With some fiddling it will work, but as said if you can get a VDPAU compt card you will be laughing.
duffrecords
May 10th, 2009, 11:24 AM
I installed the new RAM but if there's any improvement, it's so marginal I'm not sure if I'm imagining it or not. I was going to try installing the Sparkle video card next, but I got a bad superblock in /boot first. I'll have to wait until I get home to fix that.
duffrecords
May 19th, 2009, 05:35 PM
Wow, what an ordeal this has been. Having no success with the bad superblock, I decided this was as good a time as any to back up and wipe everything and start over (which I've been meaning to do with both my desktops). So now I have a powerful quad-core Debian machine serving as a backend and my digital audio workstation, and my slightly outdated Athlon XP running a Mythbuntu frontend only. I installed the Sparkle card and set up a VDPAU profile, which brought the CPU load from 99% down to 10-15%. I found that HDTV plays better with the display set to its highest resolution. I disabled the "Composite" extension in xorg.conf and I'm using Bob deinterlacing. At this point, HDTV is *almost* watchable, but not quite.
I can think of three possible improvements but they each require investing some degree of time or money, so I'd like to determine what the biggest bottleneck is first. I could:
Install an amplifier at the antenna (S/N is currently about 2.3 dB)
Replace xfce with fluxbox
Tweak the NFS block size to minimize transfer time from backend to frontend
duffrecords
May 20th, 2009, 12:10 AM
I was near a Radio Shack this afternoon so I picked up an amplifier (part #15-2507).

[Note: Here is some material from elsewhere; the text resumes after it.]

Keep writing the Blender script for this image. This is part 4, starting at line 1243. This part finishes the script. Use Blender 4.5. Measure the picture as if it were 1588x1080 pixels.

It claims to boost the signal by up to 30 dB but MythTV is still reporting a 2.3 dB S/N ratio. Then, just for the hell of it, I removed my indoor powered DTV antenna and replaced it with my old passive rabbit ears. The ears, combined with the new amp and the amp from the powered antenna, are enough to get me a lock on a fair amount of channels. I'm now watching HDTV with no skips on an old Athlon XP 2400+. I'm curious to see what I'd pick up if I were allowed to stick a Channel Master or Winegard up on the roof. But this is good enough for now.